St John himself seems to support this idea, and says as much at the beginning of his gospel. But where does this leave people with no faith, who might also enjoy the language of the King James Version for its own sake? They turn to it as ‘literature’, of course – and in the process run into heavy fire. “I could fulminate against the men of letters who have gone into ecstasies over… the Bible as “the noblest monument of English prose”’ said T. S. Eliot. ‘[They are] merely admiring it as a monument over the grave of Christianity’. And here’s C. S. Lewis, discussing the question of its influence on later writing: ‘I am not at all sure that a resemblance in rhythm, unless supported by some other resemblance, is usually recognisable. If I say “At the regatta Madge avoided the river and the crowd” would this, without warning, remind you of “In the beginning God created the heaven and earth”?’
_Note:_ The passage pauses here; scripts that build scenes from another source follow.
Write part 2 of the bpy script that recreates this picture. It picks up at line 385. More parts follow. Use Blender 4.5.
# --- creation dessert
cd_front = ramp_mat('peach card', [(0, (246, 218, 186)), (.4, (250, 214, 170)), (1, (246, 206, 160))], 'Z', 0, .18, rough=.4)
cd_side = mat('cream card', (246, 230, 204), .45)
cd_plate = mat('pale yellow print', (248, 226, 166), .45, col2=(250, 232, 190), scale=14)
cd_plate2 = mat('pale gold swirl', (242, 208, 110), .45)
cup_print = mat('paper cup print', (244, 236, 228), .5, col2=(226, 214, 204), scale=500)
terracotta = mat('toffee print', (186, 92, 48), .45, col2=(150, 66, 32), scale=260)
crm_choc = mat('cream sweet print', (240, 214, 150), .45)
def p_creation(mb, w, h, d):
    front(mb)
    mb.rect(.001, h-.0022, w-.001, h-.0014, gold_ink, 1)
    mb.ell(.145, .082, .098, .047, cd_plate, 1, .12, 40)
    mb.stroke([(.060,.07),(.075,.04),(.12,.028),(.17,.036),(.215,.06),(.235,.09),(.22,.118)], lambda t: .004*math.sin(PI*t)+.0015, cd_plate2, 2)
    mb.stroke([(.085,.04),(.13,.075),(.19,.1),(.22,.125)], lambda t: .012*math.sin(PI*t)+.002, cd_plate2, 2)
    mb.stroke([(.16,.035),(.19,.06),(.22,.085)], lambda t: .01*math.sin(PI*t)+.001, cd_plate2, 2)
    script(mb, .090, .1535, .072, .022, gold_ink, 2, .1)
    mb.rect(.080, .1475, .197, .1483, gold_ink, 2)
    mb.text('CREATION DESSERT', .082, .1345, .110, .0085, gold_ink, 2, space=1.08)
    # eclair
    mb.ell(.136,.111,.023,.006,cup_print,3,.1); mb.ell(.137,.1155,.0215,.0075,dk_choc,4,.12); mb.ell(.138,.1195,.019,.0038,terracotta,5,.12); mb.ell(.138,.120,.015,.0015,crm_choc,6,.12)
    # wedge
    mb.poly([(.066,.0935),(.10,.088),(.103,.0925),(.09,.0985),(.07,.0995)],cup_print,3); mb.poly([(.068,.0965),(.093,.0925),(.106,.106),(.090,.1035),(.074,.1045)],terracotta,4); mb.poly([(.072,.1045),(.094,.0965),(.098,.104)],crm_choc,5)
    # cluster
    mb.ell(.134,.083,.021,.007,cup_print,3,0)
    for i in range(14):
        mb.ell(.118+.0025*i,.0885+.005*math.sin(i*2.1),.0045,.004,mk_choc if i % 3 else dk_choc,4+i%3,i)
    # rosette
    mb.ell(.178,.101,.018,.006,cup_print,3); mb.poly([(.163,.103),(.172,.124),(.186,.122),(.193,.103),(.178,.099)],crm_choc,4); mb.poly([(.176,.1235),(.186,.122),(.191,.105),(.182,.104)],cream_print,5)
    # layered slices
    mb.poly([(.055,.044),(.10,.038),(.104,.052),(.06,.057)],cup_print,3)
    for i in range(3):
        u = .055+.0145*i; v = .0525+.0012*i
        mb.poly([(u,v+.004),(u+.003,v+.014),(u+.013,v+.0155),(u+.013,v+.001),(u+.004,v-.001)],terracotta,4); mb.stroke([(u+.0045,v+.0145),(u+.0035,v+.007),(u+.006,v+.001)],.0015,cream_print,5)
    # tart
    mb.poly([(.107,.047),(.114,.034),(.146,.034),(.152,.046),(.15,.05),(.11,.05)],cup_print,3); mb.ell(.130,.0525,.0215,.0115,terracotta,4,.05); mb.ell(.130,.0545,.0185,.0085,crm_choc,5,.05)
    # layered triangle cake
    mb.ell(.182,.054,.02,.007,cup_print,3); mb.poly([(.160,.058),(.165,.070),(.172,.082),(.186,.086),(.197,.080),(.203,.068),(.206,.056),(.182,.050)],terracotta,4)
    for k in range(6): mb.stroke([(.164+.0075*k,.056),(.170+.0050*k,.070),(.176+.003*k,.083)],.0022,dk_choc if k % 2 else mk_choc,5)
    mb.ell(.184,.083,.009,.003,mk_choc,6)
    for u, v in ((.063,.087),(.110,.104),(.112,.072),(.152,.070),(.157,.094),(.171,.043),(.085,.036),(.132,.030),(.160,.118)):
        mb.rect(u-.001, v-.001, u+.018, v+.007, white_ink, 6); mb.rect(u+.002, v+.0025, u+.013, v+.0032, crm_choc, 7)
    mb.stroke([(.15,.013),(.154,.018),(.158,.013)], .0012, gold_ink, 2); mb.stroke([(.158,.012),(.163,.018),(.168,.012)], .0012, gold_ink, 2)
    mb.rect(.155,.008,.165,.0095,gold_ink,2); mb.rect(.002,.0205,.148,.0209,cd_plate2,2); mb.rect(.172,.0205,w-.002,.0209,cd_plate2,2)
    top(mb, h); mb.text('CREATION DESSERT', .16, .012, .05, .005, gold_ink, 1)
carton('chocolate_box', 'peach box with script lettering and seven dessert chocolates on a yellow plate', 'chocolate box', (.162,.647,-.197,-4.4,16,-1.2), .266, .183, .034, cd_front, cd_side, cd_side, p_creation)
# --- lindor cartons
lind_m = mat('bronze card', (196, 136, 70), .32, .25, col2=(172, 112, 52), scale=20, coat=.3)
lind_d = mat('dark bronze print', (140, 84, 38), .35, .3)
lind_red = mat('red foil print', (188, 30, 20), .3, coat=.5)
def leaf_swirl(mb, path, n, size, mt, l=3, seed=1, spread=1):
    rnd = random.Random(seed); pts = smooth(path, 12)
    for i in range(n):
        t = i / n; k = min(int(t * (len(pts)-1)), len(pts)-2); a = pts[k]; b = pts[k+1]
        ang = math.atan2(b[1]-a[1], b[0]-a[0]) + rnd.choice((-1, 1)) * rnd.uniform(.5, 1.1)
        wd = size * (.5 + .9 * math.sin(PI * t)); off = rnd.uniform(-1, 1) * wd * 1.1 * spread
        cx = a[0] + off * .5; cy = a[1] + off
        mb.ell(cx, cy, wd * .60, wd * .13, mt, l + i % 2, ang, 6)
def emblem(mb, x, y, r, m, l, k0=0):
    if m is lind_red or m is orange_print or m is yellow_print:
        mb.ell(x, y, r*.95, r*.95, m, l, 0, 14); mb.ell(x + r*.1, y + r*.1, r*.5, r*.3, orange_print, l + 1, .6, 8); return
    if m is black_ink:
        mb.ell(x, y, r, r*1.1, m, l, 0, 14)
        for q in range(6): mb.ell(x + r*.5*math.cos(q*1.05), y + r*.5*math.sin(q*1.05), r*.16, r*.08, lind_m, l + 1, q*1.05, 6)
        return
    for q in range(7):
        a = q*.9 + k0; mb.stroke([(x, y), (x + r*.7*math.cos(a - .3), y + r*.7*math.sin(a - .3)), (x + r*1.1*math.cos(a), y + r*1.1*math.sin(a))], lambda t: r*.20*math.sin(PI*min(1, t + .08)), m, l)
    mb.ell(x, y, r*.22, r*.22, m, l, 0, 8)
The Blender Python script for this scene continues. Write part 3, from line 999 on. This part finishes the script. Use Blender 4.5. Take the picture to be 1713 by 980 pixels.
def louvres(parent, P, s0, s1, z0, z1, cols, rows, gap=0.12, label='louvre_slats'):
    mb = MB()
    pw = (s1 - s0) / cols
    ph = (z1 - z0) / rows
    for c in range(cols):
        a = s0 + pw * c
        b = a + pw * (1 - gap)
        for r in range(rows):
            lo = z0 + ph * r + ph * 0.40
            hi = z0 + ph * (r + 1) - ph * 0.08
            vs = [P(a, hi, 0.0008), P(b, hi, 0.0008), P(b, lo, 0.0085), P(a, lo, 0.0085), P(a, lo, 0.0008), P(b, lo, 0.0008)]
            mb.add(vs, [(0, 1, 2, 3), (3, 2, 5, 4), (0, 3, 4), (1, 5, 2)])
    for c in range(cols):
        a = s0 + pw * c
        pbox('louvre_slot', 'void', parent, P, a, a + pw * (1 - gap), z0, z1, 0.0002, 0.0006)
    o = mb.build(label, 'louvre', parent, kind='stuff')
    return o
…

The question of whether we should – whether we are able – to regard ‘the Bible as literature’ has loomed in the background of this year’s celebrations of the four hundredth anniversary of the King James Version. But the terms of the debate have been noticeably less heated than they were two or three generations ago, when Eliot and Lewis had their say. Why is this? Perhaps because we live in a more obviously secular society, and the old separations between faith and literature simply don’t matter so much to so many people. Perhaps because another controversy has become more central to our concerns. This time, the most urgent argument thrown up by discussion of the King James Version has been around the subject of accessibility – with the advocates of more recent translations extolling the values of accuracy and intelligibility, and chiding those who defend the King James Version as sentimental or old-guard or elitist.

These critics have a point – the qualities they promote are important in their own terms, and connect very powerfully with important contemporary issues: access, inclusion, equality. But does this mean recent celebrations of the King James Version are also its last hussah? That now we should expect to see it shuffle off into the Curiosity Corner of national life, into the candle-lit naves of backward-glancing churches, and into secular English courses at universities?

Maybe so – but the losses would be grievous. For one thing, those thousands (millions?) of us who grew up knowing the King James Version as the sound of our faith will have our acoustic impression of God severely restricted. The modernists can say what they like about accessibility, and we can respect their opinion, but nothing in their arguments can alter the fact that a certain sort of not understanding matters a great deal to many people’s apprehension of the Divine. We don’t want clarity and actuality at the expense of everything else that matters. We want a sense of the numinous – and depends on associations built up over a lifetime.

It depends on richness of language as well - on symbolic resonance, and on poetry. Every other kind of discourse in life exists to spell an exact proposition. Poetry doesn’t. Poetry exists to free our imaginations by and through acts of sympathy and identification. It lifts us to a realm of experience where we ‘know things on our pulses’ (as Keats said) rather than in our rational intellects alone. The King James Version, although substantially written in prose, has this richness of poetic language on every page – and in this respect is still able to fulfil the purpose that its translators originally intended for it. They understood that ‘accessibility’ was only half the story. The other half was inspiration. By combining the two they allowed both to realise their whole potential.

This alone is a very good reason to cherish and celebrate the King James Version. But there’s (at least) one more thing: influence and legacy. Not just the influence on later writers that can be particular and dynamic (we have only to think of Wilfred Owen to see how dynamic). But on the fabric of language itself. No other book, not even Shakespeare’s Plays, have given us so many phrases, (‘salt of the earth’, ‘thick as thieves’), and so many archetypal contexts and references (the writing on the wall, the fly in the ointment). More potently still, no other book has so profoundly shaped our idea of ceremonial and occasional language. Our understanding of what it is to be formal, and of how to frame our words to best suit an occasion, depends greatly on ideas we have inherited from the King James Version – whether we realise it or not. This translation is not just the blood in the veins of our culture, but the veins themselves.